Same. Stuff pops into head as one types. You mine a rich vein!
I’ll tell ya one, YNNB. The alien spaceship that beamed Jesus down. Whaddya say to that, huh?
I was reading once (sorry, I don’t remember the source, and I’ve read so many books on the topic it’s hard to figure out which one from the past) about the way the churches are designed to simulate female sexual organs, so that when one enters through the vagina-shaped entrance to the sanctuary, they are being “born again”. There were a lot more things the author talked about in the same vein, having to do with church obsessions with sex, particularly the female sex, but that’s the one I mostly remember.
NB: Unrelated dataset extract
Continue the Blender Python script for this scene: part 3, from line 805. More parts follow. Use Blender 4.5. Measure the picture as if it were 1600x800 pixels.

So that proves trans claims, right? Unless you realize that being obsessed with vaginas, and being obsessed with the female sex as the same thing, is the exact opposite of trans.
I’d say I’d be amazed if there weren’t people out there who believe exactly that.
Thank you Google: https://www.dailystar.co.uk/news/weird-news/ufo-believer-sensationally-claims-jesus-23125086
@iknklast #13:
“The Da Vinci Code”, though Dan Brown may have been using something else as the source of his ideas. And yes, that was what popped into my head too…
In any case this is amongst the most fucked up Death of the Author readings on a fictional character I’ve ever seen…
Definite head tilt, what more proof do you need?